Француз Андре Моруа также отмечал молчаливость как важную особенность английского характера: «Во Франции считается грубым позволить разговору угаснуть, в Англии – излишне суетливым поддерживать его. Никто не осудит вас за молчание. Если вы не откроете рта в течение трех лет, они подумают: «Этот француз милый спокойный парень».

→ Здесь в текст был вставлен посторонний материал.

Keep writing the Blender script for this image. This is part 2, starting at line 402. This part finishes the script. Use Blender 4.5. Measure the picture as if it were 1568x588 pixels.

Еще одной важной составляющей английской натуры является стремление к недосказанности, преуменьшению всего, то, что так емко выражено английским словом understatement. Как писал тот же Моруа, если англичанин говорит вам, что у него небольшой домик в деревне, приехав к нему в гости, вы может обнаружить дворец из трехсот комнат; чемпион мира по теннису скажет вам, что он неплохо играет, а человек, переплывший в одиночку Атлантический океан, заметит вскользь, что он немного увлекается плаванием.
Провинциальная Англия
Немецкий профессор, философ, очень образованный и крупный ученый, никак не мог получить работу в Кембриджском университете, потому что был слишком увлечен своей специальностью. На собеседовании он настолько увлекся изложением своих идей, что сказал, что готов застрелить каждого, с кем он разойдется во взглядах на идеи Гегеля. Когда же ему было отказано в месте, крайне огорченный и разочарованный, он пожаловался: «Вы, англичане, не понимаете, как идеи важны для европейцев. За них умирают». И это было справедливо. Красивая изумрудная лужайка в университете, по которой можно ходить только сотрудникам, старинная библиотека с древними фолиантами, где так приятно посидеть вечерком, неторопливая беседа за стаканчиком портвейна после обеда в мягком удобном кресле – вот что очень важно для английского университетского профессора. Кто же захочет в такой ситуации умирать за идею!